>> start
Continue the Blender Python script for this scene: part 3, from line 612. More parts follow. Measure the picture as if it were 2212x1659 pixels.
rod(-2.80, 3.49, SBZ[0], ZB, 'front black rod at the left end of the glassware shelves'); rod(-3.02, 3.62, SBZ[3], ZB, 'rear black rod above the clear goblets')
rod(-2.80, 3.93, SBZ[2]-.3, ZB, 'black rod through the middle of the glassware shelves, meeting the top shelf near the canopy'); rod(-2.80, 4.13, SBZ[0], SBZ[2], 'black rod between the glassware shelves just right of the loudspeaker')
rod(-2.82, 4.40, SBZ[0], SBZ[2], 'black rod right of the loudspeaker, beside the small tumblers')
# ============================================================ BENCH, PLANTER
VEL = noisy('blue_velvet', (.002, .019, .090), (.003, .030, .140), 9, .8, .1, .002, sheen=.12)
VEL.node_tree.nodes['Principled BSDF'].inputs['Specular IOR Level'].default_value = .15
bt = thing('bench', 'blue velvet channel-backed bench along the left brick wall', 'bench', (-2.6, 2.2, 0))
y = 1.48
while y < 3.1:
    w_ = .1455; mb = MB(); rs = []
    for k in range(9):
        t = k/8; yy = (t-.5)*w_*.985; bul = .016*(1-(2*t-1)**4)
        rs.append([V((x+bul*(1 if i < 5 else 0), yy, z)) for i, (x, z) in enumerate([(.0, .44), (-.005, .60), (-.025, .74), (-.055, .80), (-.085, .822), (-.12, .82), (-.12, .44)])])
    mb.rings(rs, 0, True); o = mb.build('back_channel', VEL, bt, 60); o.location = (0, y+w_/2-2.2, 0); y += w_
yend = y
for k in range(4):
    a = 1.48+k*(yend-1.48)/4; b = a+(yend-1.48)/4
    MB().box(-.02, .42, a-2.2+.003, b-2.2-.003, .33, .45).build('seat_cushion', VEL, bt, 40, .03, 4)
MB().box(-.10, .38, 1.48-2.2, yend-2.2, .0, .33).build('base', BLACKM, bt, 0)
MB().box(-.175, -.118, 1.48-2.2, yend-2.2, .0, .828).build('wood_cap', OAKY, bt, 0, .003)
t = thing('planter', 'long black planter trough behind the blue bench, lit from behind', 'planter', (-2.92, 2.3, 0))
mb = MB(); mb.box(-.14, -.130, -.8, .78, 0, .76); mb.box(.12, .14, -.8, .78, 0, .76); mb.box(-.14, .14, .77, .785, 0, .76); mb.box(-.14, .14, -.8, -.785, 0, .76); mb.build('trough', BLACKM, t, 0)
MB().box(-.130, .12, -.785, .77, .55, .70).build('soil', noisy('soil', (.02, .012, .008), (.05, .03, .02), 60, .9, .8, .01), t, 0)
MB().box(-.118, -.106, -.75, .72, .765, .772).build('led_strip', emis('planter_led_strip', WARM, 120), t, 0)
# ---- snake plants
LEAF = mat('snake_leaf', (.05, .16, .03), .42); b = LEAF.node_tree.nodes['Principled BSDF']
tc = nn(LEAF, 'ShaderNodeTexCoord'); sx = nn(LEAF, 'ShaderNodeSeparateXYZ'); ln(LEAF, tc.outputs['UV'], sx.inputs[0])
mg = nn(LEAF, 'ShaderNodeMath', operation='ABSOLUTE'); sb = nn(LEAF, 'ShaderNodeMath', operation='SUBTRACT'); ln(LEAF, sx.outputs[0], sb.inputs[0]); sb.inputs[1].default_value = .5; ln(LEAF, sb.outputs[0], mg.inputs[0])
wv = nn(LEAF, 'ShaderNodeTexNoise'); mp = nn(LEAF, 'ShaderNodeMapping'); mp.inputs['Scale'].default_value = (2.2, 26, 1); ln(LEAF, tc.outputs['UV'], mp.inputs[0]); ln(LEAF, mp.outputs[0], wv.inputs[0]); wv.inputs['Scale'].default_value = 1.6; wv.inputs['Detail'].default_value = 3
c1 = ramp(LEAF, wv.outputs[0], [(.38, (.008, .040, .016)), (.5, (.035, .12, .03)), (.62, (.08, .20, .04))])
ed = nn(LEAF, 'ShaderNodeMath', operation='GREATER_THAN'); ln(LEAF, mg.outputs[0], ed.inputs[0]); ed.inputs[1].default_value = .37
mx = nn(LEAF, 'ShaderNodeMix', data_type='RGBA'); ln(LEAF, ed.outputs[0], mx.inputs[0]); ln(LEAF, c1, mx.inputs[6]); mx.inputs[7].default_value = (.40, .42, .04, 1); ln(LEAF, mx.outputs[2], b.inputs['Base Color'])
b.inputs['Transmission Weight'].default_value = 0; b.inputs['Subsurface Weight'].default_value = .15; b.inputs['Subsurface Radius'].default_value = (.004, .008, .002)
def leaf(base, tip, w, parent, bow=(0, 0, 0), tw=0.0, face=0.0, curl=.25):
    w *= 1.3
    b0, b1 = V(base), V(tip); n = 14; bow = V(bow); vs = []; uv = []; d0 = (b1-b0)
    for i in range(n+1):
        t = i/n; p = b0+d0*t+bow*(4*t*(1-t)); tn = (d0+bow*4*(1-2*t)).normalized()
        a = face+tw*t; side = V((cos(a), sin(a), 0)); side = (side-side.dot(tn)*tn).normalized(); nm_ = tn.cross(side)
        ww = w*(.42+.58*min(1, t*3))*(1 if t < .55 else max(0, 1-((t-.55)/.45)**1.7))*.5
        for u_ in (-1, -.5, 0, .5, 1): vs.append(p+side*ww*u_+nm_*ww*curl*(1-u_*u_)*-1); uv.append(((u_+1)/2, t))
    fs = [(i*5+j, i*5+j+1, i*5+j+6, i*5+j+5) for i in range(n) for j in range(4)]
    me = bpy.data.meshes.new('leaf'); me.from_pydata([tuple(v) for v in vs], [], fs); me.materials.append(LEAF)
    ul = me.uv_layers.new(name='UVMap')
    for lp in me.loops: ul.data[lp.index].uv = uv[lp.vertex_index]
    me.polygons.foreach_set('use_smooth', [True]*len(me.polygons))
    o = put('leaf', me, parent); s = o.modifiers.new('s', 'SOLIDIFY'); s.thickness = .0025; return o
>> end
>> start
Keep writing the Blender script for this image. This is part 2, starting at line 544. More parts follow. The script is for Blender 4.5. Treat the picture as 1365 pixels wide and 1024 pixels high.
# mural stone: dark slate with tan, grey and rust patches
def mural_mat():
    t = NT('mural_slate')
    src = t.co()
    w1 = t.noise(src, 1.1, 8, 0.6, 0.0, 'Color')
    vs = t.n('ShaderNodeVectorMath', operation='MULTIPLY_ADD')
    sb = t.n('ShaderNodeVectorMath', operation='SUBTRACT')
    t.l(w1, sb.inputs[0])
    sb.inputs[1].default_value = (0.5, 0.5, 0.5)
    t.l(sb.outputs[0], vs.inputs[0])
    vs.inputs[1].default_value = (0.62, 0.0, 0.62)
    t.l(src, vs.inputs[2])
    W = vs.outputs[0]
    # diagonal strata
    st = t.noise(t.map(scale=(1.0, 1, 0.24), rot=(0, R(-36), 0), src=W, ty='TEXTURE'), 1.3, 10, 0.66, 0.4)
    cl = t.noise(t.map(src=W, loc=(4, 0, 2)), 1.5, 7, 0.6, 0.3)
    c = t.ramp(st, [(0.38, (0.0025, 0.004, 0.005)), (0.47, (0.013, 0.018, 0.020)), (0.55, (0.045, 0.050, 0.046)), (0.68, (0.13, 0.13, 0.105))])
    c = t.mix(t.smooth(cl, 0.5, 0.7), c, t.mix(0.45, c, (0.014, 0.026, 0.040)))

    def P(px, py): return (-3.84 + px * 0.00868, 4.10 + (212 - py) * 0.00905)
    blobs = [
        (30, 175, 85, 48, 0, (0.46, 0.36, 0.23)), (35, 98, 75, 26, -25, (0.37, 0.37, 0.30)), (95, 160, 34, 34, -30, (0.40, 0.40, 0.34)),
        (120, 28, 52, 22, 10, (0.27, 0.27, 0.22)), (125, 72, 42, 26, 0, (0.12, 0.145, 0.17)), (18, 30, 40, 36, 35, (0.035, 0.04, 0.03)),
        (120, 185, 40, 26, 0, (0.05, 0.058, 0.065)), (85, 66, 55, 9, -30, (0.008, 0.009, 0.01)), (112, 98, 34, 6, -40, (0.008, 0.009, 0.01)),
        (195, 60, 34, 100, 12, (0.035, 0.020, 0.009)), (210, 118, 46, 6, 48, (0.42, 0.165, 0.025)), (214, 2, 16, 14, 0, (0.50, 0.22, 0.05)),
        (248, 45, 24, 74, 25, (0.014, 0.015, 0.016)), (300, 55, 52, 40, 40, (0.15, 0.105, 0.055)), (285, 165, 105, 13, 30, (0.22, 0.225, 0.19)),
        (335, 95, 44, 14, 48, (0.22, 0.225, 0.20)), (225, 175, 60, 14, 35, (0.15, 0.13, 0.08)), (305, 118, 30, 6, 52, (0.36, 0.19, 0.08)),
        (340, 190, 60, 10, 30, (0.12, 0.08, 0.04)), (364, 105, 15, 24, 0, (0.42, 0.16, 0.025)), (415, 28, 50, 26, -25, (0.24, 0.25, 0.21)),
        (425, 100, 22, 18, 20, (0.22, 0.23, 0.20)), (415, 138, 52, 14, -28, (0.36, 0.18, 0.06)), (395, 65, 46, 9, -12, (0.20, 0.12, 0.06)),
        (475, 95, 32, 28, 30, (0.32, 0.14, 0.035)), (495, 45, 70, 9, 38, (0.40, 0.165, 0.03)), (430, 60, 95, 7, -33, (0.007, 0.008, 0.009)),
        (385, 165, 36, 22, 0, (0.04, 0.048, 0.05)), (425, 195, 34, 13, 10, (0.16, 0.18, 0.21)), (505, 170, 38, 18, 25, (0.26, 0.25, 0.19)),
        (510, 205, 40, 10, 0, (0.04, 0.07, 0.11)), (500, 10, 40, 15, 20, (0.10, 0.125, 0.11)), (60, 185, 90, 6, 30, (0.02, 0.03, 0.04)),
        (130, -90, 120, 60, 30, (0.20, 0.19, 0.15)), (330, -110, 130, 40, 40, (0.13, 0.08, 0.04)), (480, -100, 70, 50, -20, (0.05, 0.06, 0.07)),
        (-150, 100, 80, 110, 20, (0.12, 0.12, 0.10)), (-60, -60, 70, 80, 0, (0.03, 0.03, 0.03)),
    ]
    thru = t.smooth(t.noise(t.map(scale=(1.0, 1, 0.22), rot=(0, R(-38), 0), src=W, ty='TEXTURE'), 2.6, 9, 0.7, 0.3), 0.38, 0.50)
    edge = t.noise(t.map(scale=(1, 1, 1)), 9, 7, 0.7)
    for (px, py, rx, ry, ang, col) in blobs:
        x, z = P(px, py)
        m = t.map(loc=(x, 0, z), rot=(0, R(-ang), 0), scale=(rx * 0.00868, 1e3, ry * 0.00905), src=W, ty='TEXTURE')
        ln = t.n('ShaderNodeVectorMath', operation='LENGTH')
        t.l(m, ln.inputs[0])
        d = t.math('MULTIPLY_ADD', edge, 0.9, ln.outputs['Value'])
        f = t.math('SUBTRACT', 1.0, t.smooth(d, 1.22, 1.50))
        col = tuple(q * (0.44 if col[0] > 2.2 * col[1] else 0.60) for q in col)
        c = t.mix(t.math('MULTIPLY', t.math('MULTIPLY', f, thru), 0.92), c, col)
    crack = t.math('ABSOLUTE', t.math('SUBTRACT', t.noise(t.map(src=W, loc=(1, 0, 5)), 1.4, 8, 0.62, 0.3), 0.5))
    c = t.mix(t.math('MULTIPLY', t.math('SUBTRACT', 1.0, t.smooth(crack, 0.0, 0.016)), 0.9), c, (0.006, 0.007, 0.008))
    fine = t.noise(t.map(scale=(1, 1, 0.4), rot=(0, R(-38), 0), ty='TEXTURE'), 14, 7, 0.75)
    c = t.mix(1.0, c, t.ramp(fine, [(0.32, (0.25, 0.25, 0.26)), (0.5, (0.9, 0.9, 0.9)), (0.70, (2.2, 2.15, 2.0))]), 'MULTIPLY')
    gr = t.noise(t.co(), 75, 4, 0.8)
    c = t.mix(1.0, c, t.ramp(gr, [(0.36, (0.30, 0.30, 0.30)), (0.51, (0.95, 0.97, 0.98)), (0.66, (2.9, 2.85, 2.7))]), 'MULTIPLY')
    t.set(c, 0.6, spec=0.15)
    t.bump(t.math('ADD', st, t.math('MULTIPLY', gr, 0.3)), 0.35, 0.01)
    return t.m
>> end
>> start
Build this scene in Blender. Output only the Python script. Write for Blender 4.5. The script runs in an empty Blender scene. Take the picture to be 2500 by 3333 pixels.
>> end
For this exercise, gather every line of the data that contains the word "scene".

=== SOLUTION ===
Continue the Blender Python script for this scene: part 3, from line 612. More parts follow. Measure the picture as if it were 2212x1659 pixels.
Build this scene in Blender. Output only the Python script. Write for Blender 4.5. The script runs in an empty Blender scene. Take the picture to be 2500 by 3333 pixels.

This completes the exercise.